09:03 – Yesterday morning, Barbara commented that the air conditioning had been running all night. We had the thermostat set to 75 and it was showing 78. There was also a little “Stage 2” icon, which I hadn’t seen before. A quick Internet search told me what that icon meant. I assumed that our air conditioning was just having a hard time keeping up with the extreme heat we’ve been having recently. But it just kept getting warmer and warmer in here as the day went on. When Barbara returned from Winston yesterday afternoon, she said she thought maybe we were low on Freon. So I called the HVAC folks who’d checked out our system right after we moved in here last December. They were, unsurprisingly, booked up yesterday and today. He said the soonest they could make it out here was Wednesday, so we set up an appointment.

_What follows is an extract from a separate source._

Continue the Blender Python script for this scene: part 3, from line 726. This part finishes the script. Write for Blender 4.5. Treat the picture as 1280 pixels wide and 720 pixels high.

Yesterday afternoon, we opened several windows for some cross ventilation, brought the oscillating fan in from the garage and set it up in the den, and turned on the ceiling fan in the master bedroom. Ordinarily, Barbara hates to have air blowing on her, but as warm as it was (and is) in the house, she made an exception. I closed the windows and drapes this morning to keep the cooler air in and the hotter air out. Our high today should be several degrees cooler than yesterday. By next week, our highs are to be in the 70’s (~25C), which is more usual for high summer in Sparta.
We’ll manage for another day or so until the AC is up and running again. As I said to Barbara last night, this is the way people used to live all the time. When Barbara was growing up, their house didn’t have air conditioning until she was in high school. I think I was in junior high when we had a serious heat wave in New Castle, PA. My dad came home one day with a huge window air conditioner, which we installed in the den. For the duration of the heat wave, we all slept downstairs. I take comfort in the fact that Sparta is experiencing extraordinary high temperatures right now. Our highs have been up in the low 90’s F (~ 33C), which almost never happens. (I blame it on global warming…) If this is the worst it gets, we could live with it even in a long-term power failure. Winter cold is the threat here; summer heat isn’t a real problem.
While she was down in Winston yesterday, Barbara picked up another 6-foot folding table. We’ll use that out in the garage to assemble small-parts bags, build science kits, and so on. We have a 5-foot folding table out there now, along with three other small folding tables. Those, we’ll fold up and store in the attic. The new table is identical to the existing one, but a foot longer. That gives us 11 feet of work surface, which is enough to bin bags four dozen at a time or build kits three dozen at a time.
I’m getting very tired of the MSM’s maniacal focus on the political conventions. Who cares? I mean, if there was a riot or someone set off a bomb, that’d be news. But the outcomes of both the RNC and the DNC were pretty much known in advance, so what’s the point to covering them in exhaustive detail? This stuff isn’t news: it’s features. I just did a quick scan of the CNN and FoxNews home pages yesterday. Both were about 5% actual news stories and 95% features or human interest. That stuff doesn’t belong on the front page. Hell, it doesn’t belong in the front section. One might almost think that the goal of US MSM is to distract people from real news. Oh, look. A squirrel! It’s a sad commentary on the state of US “journalism” that when I want some US news I go to the UK newspaper websites to get it. Geez.